Satu dekade ke depan merupakan fase kritis untuk memulai transformasi energi dan memastikan pencapaian target Paris Agreement.

"Dalam 10 tahun mendatang, kita harus meningkatkan energi terbarukan secara besar-besaran, membatasi penambahan PLTU dan mengurangi pembangkit thermal, serta mendorong efisiensi energi," ujar Fabby Tumiwa.

IESR menilai PLTU batu bara tidak lagi kompetitif dibandingkan pembangkit listrik energi terbarukan. Bahkan, sejumlah negara, seperti Korea Selatan dan Jepang, dan lebih dari 100 lembaga finansial di dunia memutuskan untuk berhenti memberikan pendanaan proyek PLTU.

Proyeksi Badan Energi Internasional (IEA) dalam kajian World Energy Outlook 2020 memperlihatkan, pada tahun 2040 saja, Levelized Cost of Electricity (LCOE) PLTU di dunia akan menjadi 5,5 sen sampai 22,5 sen per kWh, jauh lebih besar dibandingkan PLTS yang hanya 1,3 sen sampai 3 sen per kWh.

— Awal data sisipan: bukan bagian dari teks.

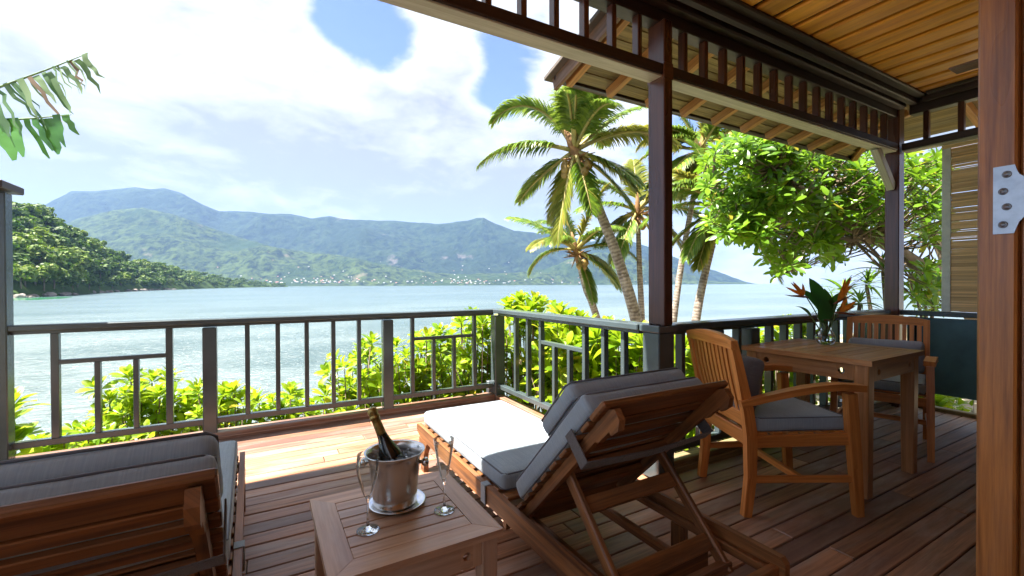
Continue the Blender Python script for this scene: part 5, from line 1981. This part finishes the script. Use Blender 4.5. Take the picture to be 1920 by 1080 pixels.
palm('slender coconut palm directly left of the main post, orange stalks in its crown', [(1204, 612), (1199, 500), (1196, 405)], [10.0, 10.0, 9.9], 0.066, [
    (160, -0.1, 1.4, 1.0, 1.0, False), (128, 0.2, 1.5, 1.2, 0.8, False), (88, 0.3, 1.4, 1.0, 0.7, True), (52, 0.1, 1.6, 1.0, 0.9, False), (12, -0.2, 1.6, 1.2, 1.1, False),
    (-22, 0.1, 1.5, 1.2, 1.0, True), (-60, -0.2, 1.4, 0.6, 0.6, True), (198, 0.4, 1.2, 1.3, 0.9, False)], 3, 4)
palm('coconut palm with a curved grey trunk right of the main post', [(1303, 612), (1318, 530), (1335, 460), (1347, 400)], [8.4, 8.4, 8.4, 8.4], 0.070, [
    (-118, -0.2, 1.25, 0.5, 0.5, True), (-150, 0.1, 1.5, 0.9, 0.8, False), (-42, -0.1, 1.75, 0.8, 0.5, False), (165, 0.2, 1.5, 1.3, 0.9, False), (135, -0.2, 1.6, 1.2, 0.8, True),
    (100, 0.2, 1.5, 1.0, 0.7, False), (55, 0.0, 1.5, 1.0, 0.7, False), (5, -0.2, 1.4, 1.3, 0.9, False), (-100, 0.4, 1.1, 0.5, 0.5, False)], 4, 5)
palm('yellowish coconut palm high right of the main post, partly under the eave', [(1262, 612), (1280, 480), (1300, 370), (1312, 292)], [9.4, 9.4, 9.4, 9.4], 0.060, [
    (148, -0.1, 1.5, 1.6, 1.2, True), (165, 0.2, 1.4, 1.2, 1.1, True), (112, 0.1, 1.4, 1.0, 0.9, False), (80, -0.2, 1.2, 1.0, 0.7, True), (40, 0.2, 1.4, 1.2, 0.9, False),
    (-128, -0.2, 1.5, 0.5, 0.5, False), (-142, 0.2, 1.3, 0.7, 0.6, True), (-60, 0.2, 1.4, 0.8, 0.6, False), (10, 0.3, 1.4, 1.2, 1.0, True)], 5, 5)

# ================================================================== BROAD-LEAVED TREE AT RIGHT
TRT = leaf_template(1.0, 0.165, 'obovate', 0.14, 0.14)


def branch_tree(label, name, cat, limbs, zones, seed, nros, leaf, n_single, mat, tmpl, dmin, dmax, root):
    rr = random.Random(seed)
    P0 = Vector(root)
    t = thing(name, label, cat, P0)
    m1 = MB()
    nodes = []
    for (pts, r0, r1) in limbs:
        w3 = [at(x, y, d) for x, y, d in pts]
        # refine with jitter
        ref = [w3[0]]
        for a, c in zip(w3, w3[1:]):
            ref.append(a.lerp(c, 0.5) + Vector((rr.uniform(-1, 1), rr.uniform(-1, 1), rr.uniform(-1, 1))) * (a - c).length * 0.05)
            ref.append(c)
        n = len(ref)
        m1.tube([p - P0 for p in ref], [r0 + (r1 - r0) * i / (n - 1) for i in range(n)], 8)
        nodes += ref[1:]
    frames = []
    twm = MB()
    made = 0
    tries = 0
    while made < nros and tries < nros * 30:
        tries += 1
        (cx_, cy_, rx, ry, wgt) = rr.choices(zones, [z[4] for z in zones])[0]
        a, r = rr.uniform(0, 2 * PI), math.sqrt(rr.random())
        px, py = cx_ + rx * r * math.cos(a), cy_ + ry * r * math.sin(a)
        d = rr.uniform(dmin, dmax)
        c = at(px, py, d)
        if c.y < 2.9 and c.x < 6.6 and c.z < 3.6:
            continue
        near = min(nodes, key=lambda q: (q - c).length)
        if (near - c).length > 1.7:
            continue
        ax = (c - near).normalized() * 0.6 + Vector((rr.uniform(-.4, .4), rr.uniform(-.4, .4), 0.75))
        frames += rosette(c, ax, rr.randint(8, 12), leaf * rr.uniform(0.75, 1.15), rr, (0.55, 1.75))
        mid = near.lerp(c, 0.5) + Vector((rr.uniform(-.08, .08), rr.uniform(-.08, .08), -0.06))
        twm.tube([near - P0, mid - P0, c - P0], [0.016, 0.011, 0.006], 5, 0, False)
        made += 1
    m1.build('trunk', M['twig'], t)
    tw = twm.build('twigs', M['twig'], t)
    tw['kind'] = 'stuff'
    leafy(t, frames, tmpl, mat, EYE, n_single)
    return t


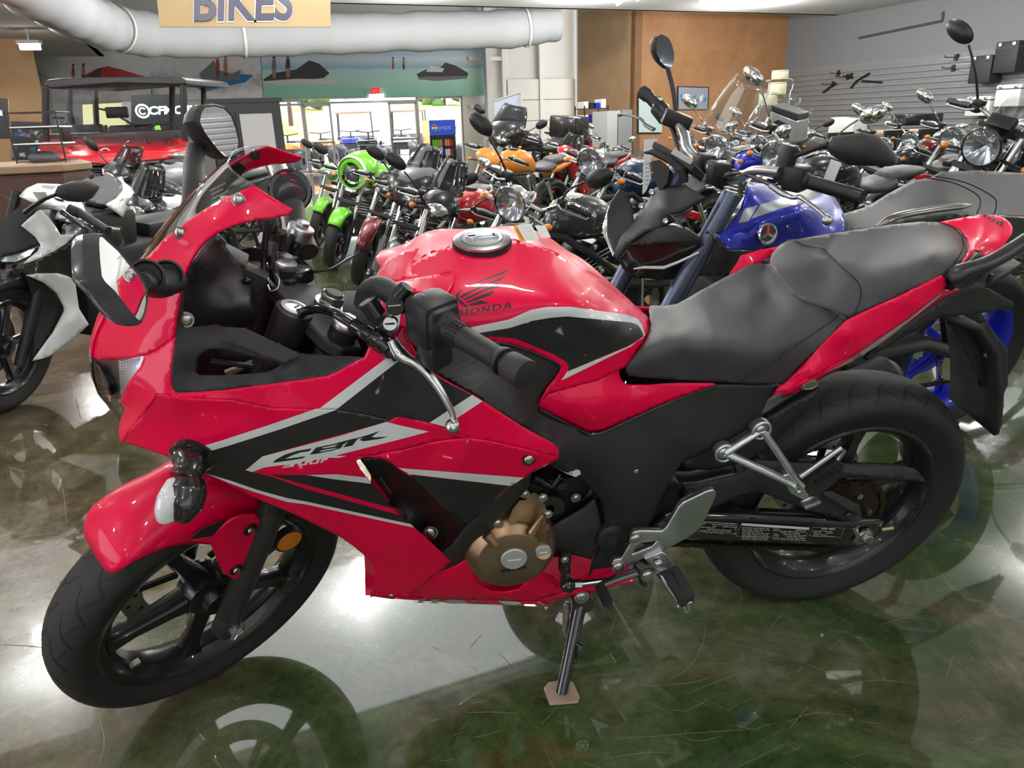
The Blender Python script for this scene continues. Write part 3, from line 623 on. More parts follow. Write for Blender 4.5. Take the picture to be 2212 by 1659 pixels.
# belly pan
s = MB(); patch(s, HF, D4([(1480, 1165, 165), (1540, 1210, 170), (1532, 1300, 168), (1465, 1390, 160), (1460, 1450, 156), (1500, 1530, 150), (1600, 1590, 148), (1720, 1600, 148), (1850, 1570, 150), (1920, 1500, 152), (2000, 1415, 150), (2100, 1480, 146), (2200, 1590, 142)]) + H4([(850, 1130, 140), (700, 1170, 136), (640, 1195, 132), (300, 1185, 128), (0, 1185, 122)]) + D4([(1000, 1655, 112), (880, 1640, 116), (1040, 1510, 136), (1180, 1410, 146), (1300, 1372, 152), (1420, 1280, 160)]), RED, D4([(1300, 1500, 146), (1700, 1660, 132)]), step=7)
patch(s, HF, D4([(560, 1630, 124), (750, 1657, 122), (880, 1642, 116), (1000, 1657, 112)]) + H4([(0, 1187, 122), (300, 1187, 128), (640, 1197, 132), (700, 1172, 136), (850, 1132, 140), (1160, 1065, 138), (1160, 1110, 134), (920, 1165, 128), (800, 1190, 122), (740, 1245, 100), (400, 1230, 92), (0, 1215, 85), (-300, 1195, 85), (-640, 1170, 95), (-780, 1150, 110)]), RED, (), step=7)
bel = s.build('belly_pan', fair, 50, solid=.003); clean(bel)
s = MB(); patch(s, HF, H4([(640, 930, 150), (800, 1020, 148), (850, 1120, 140), (1200, 1040, 138), (1290, 1010, 136), (1150, 1000, 120), (1000, 1010, 120), (860, 1080, 130), (780, 980, 140)]), RED, (), step=7); clean(s.build('belly_pan_rear', bel, 50, solid=.003))
# underside closing plate of the belly
s = MB(); s.loft([[np.array([x, y * u, z]) for u in (-1, -.5, 0, .5, 1)] for x, y, z in ((-1.06, .11, .30), (-.95, .085, .235), (-.8, .085, .205), (-.62, .09, .185), (-.5, .12, .24))], RED, closed=False); s.build('belly_underside', bel, 60, solid=.003)
# slab letters
def slab(ch):
    S = {'H': [[(0, 0), (0, .16), (.1, .16), (.1, .84), (0, .84), (0, 1), (.42, 1), (.42, .84), (.32, .84), (.32, .58), (.68, .58), (.68, .84), (.58, .84), (.58, 1), (1, 1), (1, .84), (.9, .84), (.9, .16), (1, .16), (1, 0), (.58, 0), (.58, .16), (.68, .16), (.68, .42), (.32, .42), (.32, .16), (.42, .16), (.42, 0)]],
         'O': [[(.5 + .5 * cos(a), .5 + .52 * sin(a)) for a in np.linspace(0, 2 * pi, 20, endpoint=False)], [(.5 + .27 * cos(a), .5 + .36 * sin(a)) for a in np.linspace(0, 2 * pi, 16, endpoint=False)]],
         'N': [[(0, 0), (0, .16), (.1, .16), (.1, .84), (0, .84), (0, 1), (.34, 1), (.72, .42), (.72, .84), (.62, .84), (.62, 1), (1, 1), (1, .84), (.9, .84), (.9, 0), (.66, 0), (.28, .58), (.28, .16), (.38, .16), (.38, 0)]],
         'D': [[(0, 0), (0, .16), (.1, .16), (.1, .84), (0, .84), (0, 1), (.6, 1), (.85, .9), (1, .68), (1, .32), (.85, .1), (.6, 0)], [(.33, .17), (.33, .83), (.55, .83), (.7, .76), (.76, .62), (.76, .38), (.7, .24), (.55, .17)]],
         'A': [[(0, 0), (0, .15), (.1, .15), (.38, 1), (.62, 1), (.9, .15), (1, .15), (1, 0), (.58, 0), (.58, .15), (.66, .15), (.62, .28), (.38, .28), (.34, .15), (.42, .15), (.42, 0)], [(.43, .43), (.5, .72), (.57, .43)]]}
    return S[ch]
def word(txt, o, ux, uy, m, back, w=1., gap=.12):
    out = []; x = 0
    for ch in txt:
        pol = slab(ch)
        for i, pg in enumerate(pol):
            q_ = [(o[0] + (x + a * w) * ux[0] + b * uy[0], o[1] + (x + a * w) * ux[1] + b * uy[1]) for a, b in pg]; out.append((q_, m if i == 0 else back))
        x += w + gap
    return out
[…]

Tren ini menunjukkan risiko yang besar untuk PLTU menjadi aset terdampar dan harga listrik yang mahal.

IESR mengapresiasi pemerintah yang memasukkan unsur transisi energi yang berkeadilan dengan menyertakan isu gender, energi berkeadilan, dan kelompok rentan.

Selain itu perubahan dokumen Nationally Determined Contribution (NDC) juga mulai memperlihatkan kesadaran pemerintah terhadap potensi aset terdampar dan migrasi ke pekerjaan hijau sebagai dampak dari transisi energi.

Dewan Energi Nasional (DEN) saat ini masih menginventarisir skenario aksi mitigasi per sektor dan subsektor energi hingga karbon netral. Hasil tersebut sebagai bahan komunikasi ke publik terkait skenario pemerintah.

Pada 2022 DEN menargetkan tersedianya peta jalan transisi energi yang sudah menjadi dokumen resmi termasuk skenario peaking dan karbon netral serta aksi mitigasi sektor energi.

"Penyusunan peta jalan transisi energi merupakan program kerja DEN periode 2021-2025 dan transisi energi dilatarbelakangi antara lain oleh tren global mengenai pembangunan energi rendah karbon dan energi bersih dan konstelasi transisi energi dengan kebijakan dan regulasi energi," kata Anggota DEN Satya Widya Yudha.